O presidente da Mar Selvagem acredita ainda que “os pescadores de terra só vão começar a perceber as limitações da lei quando lhes começarem a cair em cima as multas”. “Quem se prejudica é quem faz tudo de forma correcta; quem contorna a lei vai continuar a fazê-lo”, diz.

A Mar Selvagem teme ainda que o valor arrecadado com as licenças seja utilizado num fundo de compensação para a pesca comercial, uma ideia lançada em 2001 pelo então secretário de Estado das Pescas, José Apolinário. “Não somos contra o pagamento das licenças, mas queremos que o dinheiro vá para a fiscalização, pois o problema só se resolve com fiscalização, não é impondo leis às pessoas que estão a pescar à linha.”

"É PRECISO DESPOLUIR O DOURO"

Um grupo de pescadores que diariamente costuma encontrar-se junto ao Rio Douro para se dedicar ao seu passatempo favorito, critica a legislação que prevê a obrigatoriedade dos pescadores possuírem licença a partir de 1 de Janeiro.

Mota Pinto, de 60 anos, reformado, afirmou ao CM que não é a pesca que está em causa, é o convívio com os amigos. “Não importa tirar mais ou menos peixe. No meu caso, pescar serve para combater o stress. O que é preciso é penalizar os que pescam pela calada da noite e de forma ilegal.”

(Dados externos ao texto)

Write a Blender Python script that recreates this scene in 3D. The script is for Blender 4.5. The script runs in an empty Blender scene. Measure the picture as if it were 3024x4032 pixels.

Manuel Pinto, de 57 anos, também reformado, vai mais longe. “Os reformados já não têm direito a nada, e agora querem obrigar-nos a pagar uma licença. Por amor de Deus. Se temos de pagar licença para pescar que nos criem condições. Uma delas é despoluir o Douro, porque onde costumamos estar há esgotos a céu aberto.”